* What is being asked: Quote the whole listing word for word. Do not include the pictures.

* Available data:
- - -

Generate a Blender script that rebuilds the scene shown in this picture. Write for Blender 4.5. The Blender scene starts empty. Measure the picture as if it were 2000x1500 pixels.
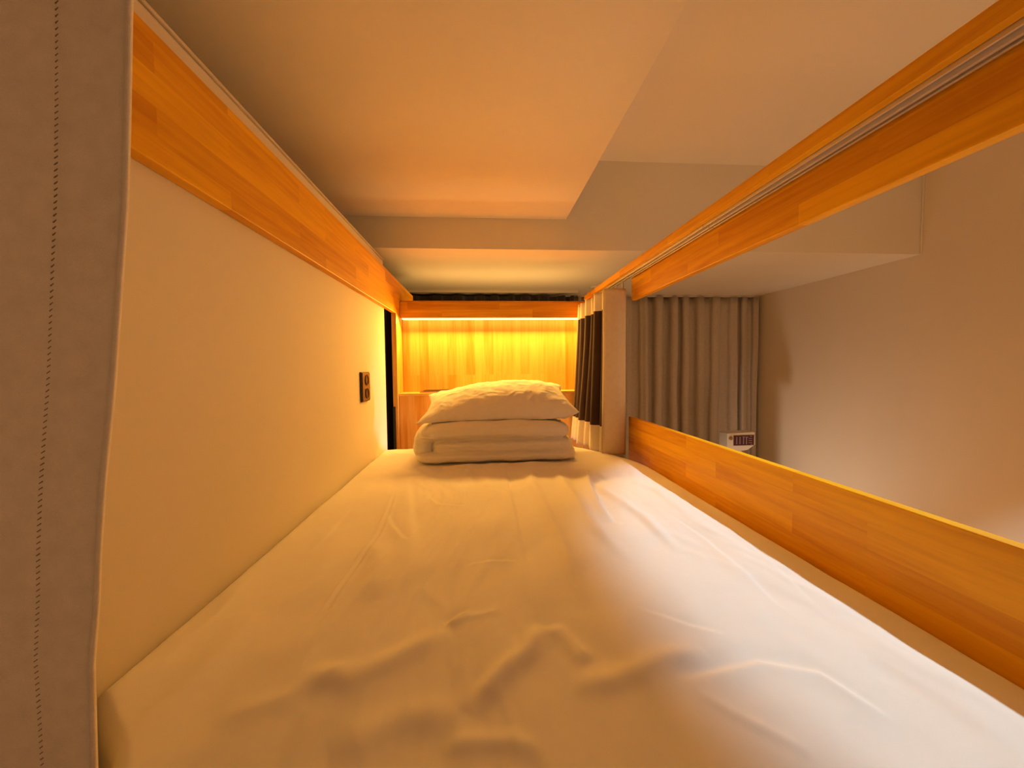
import bpy, bmesh, math, random
import numpy as np
from mathutils import Vector, Matrix, noise

random.seed(4)
H = 1.54                      # eye height above the floor; shapes below are written relative to the eye
C = bpy.context.scene.collection
S = bpy.context.scene

# ------------------------------------------------------------------ camera
cd = bpy.data.cameras.new('camera'); cam = bpy.data.objects.new('camera', cd); C.objects.link(cam)
cd.sensor_width = 36; cd.sensor_fit = 'HORIZONTAL'; cd.lens = 13.5; cd.clip_start = .01
th, ph, ro = .0750, .0435, .011
fw = Vector((math.sin(th)*math.cos(ph), math.cos(th)*math.cos(ph), -math.sin(ph)))
r_ = Vector((math.cos(th), -math.sin(th), 0)); u_ = r_.cross(fw)
r2 = r_*math.cos(ro) - u_*math.sin(ro); u2 = u_*math.cos(ro) + r_*math.sin(ro)
cam.matrix_world = Matrix(((r2.x, u2.x, -fw.x, 0), (r2.y, u2.y, -fw.y, 0), (r2.z, u2.z, -fw.z, H), (0, 0, 0, 1)))
S.camera = cam

# ------------------------------------------------------------------ exposure, world, lamps
S.view_settings.view_transform = 'Standard'; S.view_settings.look = 'None'
S.view_settings.exposure = 0.0; S.view_settings.gamma = 1; S.view_settings.use_curve_mapping = False
W = bpy.data.worlds.new('world'); S.world = W; W.use_nodes = True
W.node_tree.nodes['Background'].inputs[0].default_value = (1, .56, .24, 1)
W.node_tree.nodes['Background'].inputs[1].default_value = .05

def area(name, loc, target, size, power, color, sy=None, spread=None):
    l = bpy.data.lights.new(name, 'AREA'); l.energy = power; l.color = color
    l.shape = 'RECTANGLE'; l.size = size; l.size_y = sy or size
    if spread: l.spread = spread
    o = bpy.data.objects.new(name, l); C.objects.link(o)
    o.location = (loc[0], loc[1], loc[2]+H)
    d = Vector(target) - Vector(loc)
    o.rotation_euler = d.to_track_quat('-Z', 'Y').to_euler(); return o
def spot(name, loc, target, power, color, half_deg, blend, radius):
    l = bpy.data.lights.new(name, 'SPOT'); l.energy = power; l.color = color
    l.spot_size = math.radians(2*half_deg); l.spot_blend = blend; l.shadow_soft_size = radius
    o = bpy.data.objects.new(name, l); C.objects.link(o)
    o.location = (loc[0], loc[1], loc[2]+H)
    d = Vector(target) - Vector(loc)
    o.rotation_euler = d.to_track_quat('-Z', 'Y').to_euler(); return o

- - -

* In response:
Generate a Blender script that rebuilds the scene shown in this picture. Write for Blender 4.5. The Blender scene starts empty. Measure the picture as if it were 2000x1500 pixels.
import bpy, bmesh, math, random
import numpy as np
from mathutils import Vector, Matrix, noise

random.seed(4)
H = 1.54                      # eye height above the floor; shapes below are written relative to the eye
C = bpy.context.scene.collection
S = bpy.context.scene

# ------------------------------------------------------------------ camera
cd = bpy.data.cameras.new('camera'); cam = bpy.data.objects.new('camera', cd); C.objects.link(cam)
cd.sensor_width = 36; cd.sensor_fit = 'HORIZONTAL'; cd.lens = 13.5; cd.clip_start = .01
th, ph, ro = .0750, .0435, .011
fw = Vector((math.sin(th)*math.cos(ph), math.cos(th)*math.cos(ph), -math.sin(ph)))
r_ = Vector((math.cos(th), -math.sin(th), 0)); u_ = r_.cross(fw)
r2 = r_*math.cos(ro) - u_*math.sin(ro); u2 = u_*math.cos(ro) + r_*math.sin(ro)
cam.matrix_world = Matrix(((r2.x, u2.x, -fw.x, 0), (r2.y, u2.y, -fw.y, 0), (r2.z, u2.z, -fw.z, H), (0, 0, 0, 1)))
S.camera = cam

# ------------------------------------------------------------------ exposure, world, lamps
S.view_settings.view_transform = 'Standard'; S.view_settings.look = 'None'
S.view_settings.exposure = 0.0; S.view_settings.gamma = 1; S.view_settings.use_curve_mapping = False
W = bpy.data.worlds.new('world'); S.world = W; W.use_nodes = True
W.node_tree.nodes['Background'].inputs[0].default_value = (1, .56, .24, 1)
W.node_tree.nodes['Background'].inputs[1].default_value = .05

def area(name, loc, target, size, power, color, sy=None, spread=None):
    l = bpy.data.lights.new(name, 'AREA'); l.energy = power; l.color = color
    l.shape = 'RECTANGLE'; l.size = size; l.size_y = sy or size
    if spread: l.spread = spread
    o = bpy.data.objects.new(name, l); C.objects.link(o)
    o.location = (loc[0], loc[1], loc[2]+H)
    d = Vector(target) - Vector(loc)
    o.rotation_euler = d.to_track_quat('-Z', 'Y').to_euler(); return o
def spot(name, loc, target, power, color, half_deg, blend, radius):
    l = bpy.data.lights.new(name, 'SPOT'); l.energy = power; l.color = color
    l.spot_size = math.radians(2*half_deg); l.spot_blend = blend; l.shadow_soft_size = radius
    o = bpy.data.objects.new(name, l); C.objects.link(o)
    o.location = (loc[0], loc[1], loc[2]+H)
    d = Vector(target) - Vector(loc)
    o.rotation_euler = d.to_track_quat('-Z', 'Y').to_euler(); return o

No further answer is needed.